[What to produce] Set all the material down again unchanged, without the pictures.

[Dataset extract]

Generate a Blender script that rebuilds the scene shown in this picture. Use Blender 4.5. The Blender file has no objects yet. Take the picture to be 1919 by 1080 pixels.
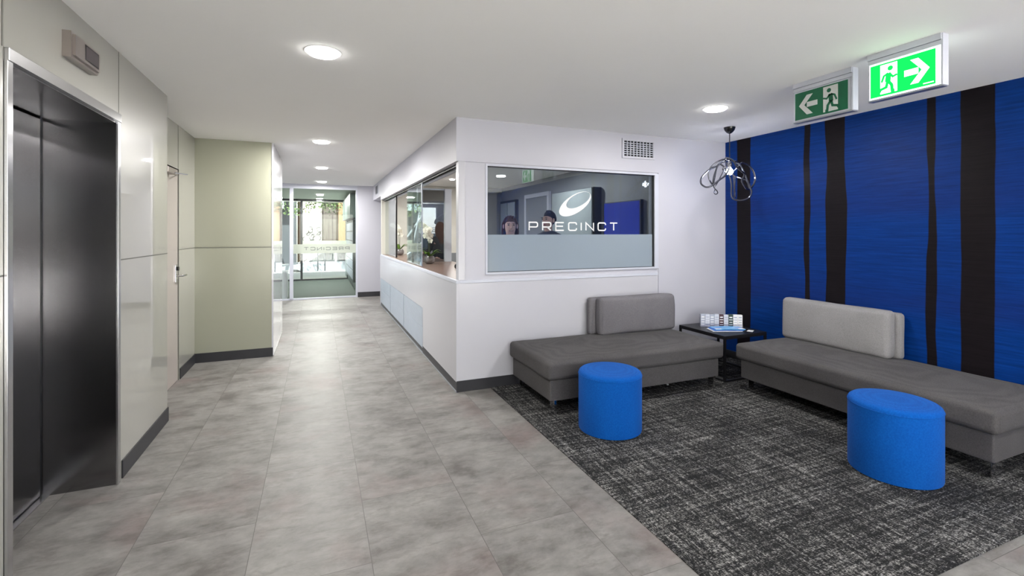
import bpy, bmesh, math, random
from mathutils import Vector, Matrix, noise
random.seed(7)
R = math.radians
C = bpy.context.scene.collection
H = 2.5            # ceiling height
CAMZ = 1.45
F = 883.0
TH = math.atan(364 / F)
ST, CT = math.sin(TH), math.cos(TH)

def ray(u):
    a = (u - 960) / F
    return ST + a * CT, CT - a * ST
def onx(u, v, X):          # point of pixel on a plane x = X
    dx, dy = ray(u); t = X / dx
    return Vector((X, dy * t, CAMZ + (436 - v) / F * t))
def ony(u, v, Y):
    dx, dy = ray(u); t = Y / dy
    return Vector((dx * t, Y, CAMZ + (436 - v) / F * t))
def onz(u, v, Z):
    dx, dy = ray(u); t = (CAMZ - Z) * F / (v - 436)
    return Vector((dx * t, dy * t, Z))

# ------------------------------------------------------------ materials
def new_mat(name):
    m = bpy.data.materials.new(name); m.use_nodes = True
    nt = m.node_tree; nt.nodes.clear()
    out = nt.nodes.new('ShaderNodeOutputMaterial')
    return m, nt, out
def N(nt, kind, **kw):
    n = nt.nodes.new(kind)
    for k, v in kw.items():
        if k in n.inputs.keys(): n.inputs[k].default_value = v
        else: setattr(n, k, v)
    return n
def L(nt, a, b): nt.links.new(a, b)
def ramp(nt, stops, src, interp='LINEAR'):
    r = nt.nodes.new('ShaderNodeValToRGB'); cr = r.color_ramp; cr.interpolation = interp
    while len(cr.elements) < len(stops): cr.elements.new(.5)
    for e, (p, c) in zip(cr.elements, stops):
        e.position = p; e.color = (c[0], c[1], c[2], 1) if not isinstance(c, (int, float)) else (c, c, c, 1)
    L(nt, src, r.inputs['Fac']); return r
def math_(nt, op, a, b=None, c=None):
    n = nt.nodes.new('ShaderNodeMath'); n.operation = op
    for i, x in enumerate((a, b, c)):
        if x is None: continue
        if isinstance(x, (int, float)): n.inputs[i].default_value = x
        else: L(nt, x, n.inputs[i])
    return n.outputs[0]
def srgb(r, g, b):
    f = lambda c: (c / 255 / 12.92) if c / 255 <= .04045 else ((c / 255 + .055) / 1.055) ** 2.4
    return (f(r), f(g), f(b), 1)

def pbr(name, col, rough=.5, metal=0, noise_amt=.04, scale=8, spec=.5, coat=0, coat_rough=.03, bump=0, bscale=200, aniso=0, emis=None, estr=0):
    m, nt, out = new_mat(name)
    p = N(nt, 'ShaderNodeBsdfPrincipled', Roughness=rough, Metallic=metal)
    p.inputs['Specular IOR Level'].default_value = spec
    p.inputs['Coat Weight'].default_value = coat
    p.inputs['Coat Roughness'].default_value = coat_rough
    if aniso: p.inputs['Anisotropic'].default_value = aniso
    tc = N(nt, 'ShaderNodeTexCoord')
    nz = N(nt, 'ShaderNodeTexNoise', Scale=scale, Detail=3)
    L(nt, tc.outputs['Object'], nz.inputs['Vector'])
    c = col
    lo = tuple(x * (1 - noise_amt) for x in c[:3]); hi = tuple(min(1, x * (1 + noise_amt)) for x in c[:3])
    rp = ramp(nt, [(.3, lo), (.7, hi)], nz.outputs['Fac'])
    L(nt, rp.outputs['Color'], p.inputs['Base Color'])
    if bump:
        n2 = N(nt, 'ShaderNodeTexNoise', Scale=bscale, Detail=2)
        L(nt, tc.outputs['Object'], n2.inputs['Vector'])
        b = N(nt, 'ShaderNodeBump', Strength=bump, Distance=.002)
        L(nt, n2.outputs['Fac'], b.inputs['Height']); L(nt, b.outputs['Normal'], p.inputs['Normal'])
    if emis:
        p.inputs['Emission Color'].default_value = emis; p.inputs['Emission Strength'].default_value = estr
    L(nt, p.outputs[0], out.inputs['Surface'])
    return m

def glass(name, tint=(1, 1, 1, 1), r0=.04, rough=0.0, gain=1.0):
    m, nt, out = new_mat(name)
    g = N(nt, 'ShaderNodeNewGeometry')
    vm = N(nt, 'ShaderNodeVectorMath'); vm.operation = 'DOT_PRODUCT'
    L(nt, g.outputs['Incoming'], vm.inputs[0]); L(nt, g.outputs['Normal'], vm.inputs[1])
    c = math_(nt, 'ABSOLUTE', vm.outputs['Value'])
    k = math_(nt, 'POWER', math_(nt, 'SUBTRACT', 1.0, c), 5.0)
    f = math_(nt, 'ADD', r0, math_(nt, 'MULTIPLY', k, (1 - r0) * gain))
    f = math_(nt, 'MINIMUM', f, 1.0)
    t = N(nt, 'ShaderNodeBsdfTransparent', Color=tint)
    gl = N(nt, 'ShaderNodeBsdfGlossy', Roughness=rough)
    mx = N(nt, 'ShaderNodeMixShader')
    L(nt, f, mx.inputs[0]); L(nt, t.outputs[0], mx.inputs[1]); L(nt, gl.outputs[0], mx.inputs[2])
    L(nt, mx.outputs[0], out.inputs['Surface'])
    return m

def fabric(name, c1, c2, scale=160, bump=.25):
    m, nt, out = new_mat(name)
    p = N(nt, 'ShaderNodeBsdfPrincipled', Roughness=.95); p.inputs['Specular IOR Level'].default_value = .15
    p.inputs['Sheen Weight'].default_value = .03; p.inputs['Sheen Roughness'].default_value = .5
    tc = N(nt, 'ShaderNodeTexCoord')
    mp = N(nt, 'ShaderNodeMapping'); L(nt, tc.outputs['Object'], mp.inputs['Vector'])
    n1 = N(nt, 'ShaderNodeTexNoise', Scale=scale, Detail=4, Roughness=.7); L(nt, mp.outputs[0], n1.inputs['Vector'])
    n2 = N(nt, 'ShaderNodeTexNoise', Scale=2.5, Detail=3); L(nt, mp.outputs[0], n2.inputs['Vector'])
    w1 = N(nt, 'ShaderNodeTexWave', Scale=140, Distortion=3); w1.bands_direction = 'Z'; L(nt, mp.outputs[0], w1.inputs['Vector'])
    a = math_(nt, 'ADD', math_(nt, 'MULTIPLY', n1.outputs['Fac'], .65), math_(nt, 'MULTIPLY', n2.outputs['Fac'], .25))
    a = math_(nt, 'ADD', a, math_(nt, 'MULTIPLY', w1.outputs['Fac'], .1))
    rp = ramp(nt, [(.35, c1), (.65, c2)], a)
    L(nt, rp.outputs['Color'], p.inputs['Base Color'])
    b = N(nt, 'ShaderNodeBump', Strength=bump, Distance=.002); L(nt, n1.outputs['Fac'], b.inputs['Height']); L(nt, b.outputs['Normal'], p.inputs['Normal'])
    L(nt, p.outputs[0], out.inputs['Surface'])
    return m

def emit(name, col, s):
    m, nt, out = new_mat(name)
    e = N(nt, 'ShaderNodeEmission', Color=col, Strength=s)
    L(nt, e.outputs[0], out.inputs['Surface']); return m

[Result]
Generate a Blender script that rebuilds the scene shown in this picture. Use Blender 4.5. The Blender file has no objects yet. Take the picture to be 1919 by 1080 pixels.
import bpy, bmesh, math, random
from mathutils import Vector, Matrix, noise
random.seed(7)
R = math.radians
C = bpy.context.scene.collection
H = 2.5            # ceiling height
CAMZ = 1.45
F = 883.0
TH = math.atan(364 / F)
ST, CT = math.sin(TH), math.cos(TH)

def ray(u):
    a = (u - 960) / F
    return ST + a * CT, CT - a * ST
def onx(u, v, X):          # point of pixel on a plane x = X
    dx, dy = ray(u); t = X / dx
    return Vector((X, dy * t, CAMZ + (436 - v) / F * t))
def ony(u, v, Y):
    dx, dy = ray(u); t = Y / dy
    return Vector((dx * t, Y, CAMZ + (436 - v) / F * t))
def onz(u, v, Z):
    dx, dy = ray(u); t = (CAMZ - Z) * F / (v - 436)
    return Vector((dx * t, dy * t, Z))

# ------------------------------------------------------------ materials
def new_mat(name):
    m = bpy.data.materials.new(name); m.use_nodes = True
    nt = m.node_tree; nt.nodes.clear()
    out = nt.nodes.new('ShaderNodeOutputMaterial')
    return m, nt, out
def N(nt, kind, **kw):
    n = nt.nodes.new(kind)
    for k, v in kw.items():
        if k in n.inputs.keys(): n.inputs[k].default_value = v
        else: setattr(n, k, v)
    return n
def L(nt, a, b): nt.links.new(a, b)
def ramp(nt, stops, src, interp='LINEAR'):
    r = nt.nodes.new('ShaderNodeValToRGB'); cr = r.color_ramp; cr.interpolation = interp
    while len(cr.elements) < len(stops): cr.elements.new(.5)
    for e, (p, c) in zip(cr.elements, stops):
        e.position = p; e.color = (c[0], c[1], c[2], 1) if not isinstance(c, (int, float)) else (c, c, c, 1)
    L(nt, src, r.inputs['Fac']); return r
def math_(nt, op, a, b=None, c=None):
    n = nt.nodes.new('ShaderNodeMath'); n.operation = op
    for i, x in enumerate((a, b, c)):
        if x is None: continue
        if isinstance(x, (int, float)): n.inputs[i].default_value = x
        else: L(nt, x, n.inputs[i])
    return n.outputs[0]
def srgb(r, g, b):
    f = lambda c: (c / 255 / 12.92) if c / 255 <= .04045 else ((c / 255 + .055) / 1.055) ** 2.4
    return (f(r), f(g), f(b), 1)

def pbr(name, col, rough=.5, metal=0, noise_amt=.04, scale=8, spec=.5, coat=0, coat_rough=.03, bump=0, bscale=200, aniso=0, emis=None, estr=0):
    m, nt, out = new_mat(name)
    p = N(nt, 'ShaderNodeBsdfPrincipled', Roughness=rough, Metallic=metal)
    p.inputs['Specular IOR Level'].default_value = spec
    p.inputs['Coat Weight'].default_value = coat
    p.inputs['Coat Roughness'].default_value = coat_rough
    if aniso: p.inputs['Anisotropic'].default_value = aniso
    tc = N(nt, 'ShaderNodeTexCoord')
    nz = N(nt, 'ShaderNodeTexNoise', Scale=scale, Detail=3)
    L(nt, tc.outputs['Object'], nz.inputs['Vector'])
    c = col
    lo = tuple(x * (1 - noise_amt) for x in c[:3]); hi = tuple(min(1, x * (1 + noise_amt)) for x in c[:3])
    rp = ramp(nt, [(.3, lo), (.7, hi)], nz.outputs['Fac'])
    L(nt, rp.outputs['Color'], p.inputs['Base Color'])
    if bump:
        n2 = N(nt, 'ShaderNodeTexNoise', Scale=bscale, Detail=2)
        L(nt, tc.outputs['Object'], n2.inputs['Vector'])
        b = N(nt, 'ShaderNodeBump', Strength=bump, Distance=.002)
        L(nt, n2.outputs['Fac'], b.inputs['Height']); L(nt, b.outputs['Normal'], p.inputs['Normal'])
    if emis:
        p.inputs['Emission Color'].default_value = emis; p.inputs['Emission Strength'].default_value = estr
    L(nt, p.outputs[0], out.inputs['Surface'])
    return m

def glass(name, tint=(1, 1, 1, 1), r0=.04, rough=0.0, gain=1.0):
    m, nt, out = new_mat(name)
    g = N(nt, 'ShaderNodeNewGeometry')
    vm = N(nt, 'ShaderNodeVectorMath'); vm.operation = 'DOT_PRODUCT'
    L(nt, g.outputs['Incoming'], vm.inputs[0]); L(nt, g.outputs['Normal'], vm.inputs[1])
    c = math_(nt, 'ABSOLUTE', vm.outputs['Value'])
    k = math_(nt, 'POWER', math_(nt, 'SUBTRACT', 1.0, c), 5.0)
    f = math_(nt, 'ADD', r0, math_(nt, 'MULTIPLY', k, (1 - r0) * gain))
    f = math_(nt, 'MINIMUM', f, 1.0)
    t = N(nt, 'ShaderNodeBsdfTransparent', Color=tint)
    gl = N(nt, 'ShaderNodeBsdfGlossy', Roughness=rough)
    mx = N(nt, 'ShaderNodeMixShader')
    L(nt, f, mx.inputs[0]); L(nt, t.outputs[0], mx.inputs[1]); L(nt, gl.outputs[0], mx.inputs[2])
    L(nt, mx.outputs[0], out.inputs['Surface'])
    return m

def fabric(name, c1, c2, scale=160, bump=.25):
    m, nt, out = new_mat(name)
    p = N(nt, 'ShaderNodeBsdfPrincipled', Roughness=.95); p.inputs['Specular IOR Level'].default_value = .15
    p.inputs['Sheen Weight'].default_value = .03; p.inputs['Sheen Roughness'].default_value = .5
    tc = N(nt, 'ShaderNodeTexCoord')
    mp = N(nt, 'ShaderNodeMapping'); L(nt, tc.outputs['Object'], mp.inputs['Vector'])
    n1 = N(nt, 'ShaderNodeTexNoise', Scale=scale, Detail=4, Roughness=.7); L(nt, mp.outputs[0], n1.inputs['Vector'])
    n2 = N(nt, 'ShaderNodeTexNoise', Scale=2.5, Detail=3); L(nt, mp.outputs[0], n2.inputs['Vector'])
    w1 = N(nt, 'ShaderNodeTexWave', Scale=140, Distortion=3); w1.bands_direction = 'Z'; L(nt, mp.outputs[0], w1.inputs['Vector'])
    a = math_(nt, 'ADD', math_(nt, 'MULTIPLY', n1.outputs['Fac'], .65), math_(nt, 'MULTIPLY', n2.outputs['Fac'], .25))
    a = math_(nt, 'ADD', a, math_(nt, 'MULTIPLY', w1.outputs['Fac'], .1))
    rp = ramp(nt, [(.35, c1), (.65, c2)], a)
    L(nt, rp.outputs['Color'], p.inputs['Base Color'])
    b = N(nt, 'ShaderNodeBump', Strength=bump, Distance=.002); L(nt, n1.outputs['Fac'], b.inputs['Height']); L(nt, b.outputs['Normal'], p.inputs['Normal'])
    L(nt, p.outputs[0], out.inputs['Surface'])
    return m

def emit(name, col, s):
    m, nt, out = new_mat(name)
    e = N(nt, 'ShaderNodeEmission', Color=col, Strength=s)
    L(nt, e.outputs[0], out.inputs['Surface']); return m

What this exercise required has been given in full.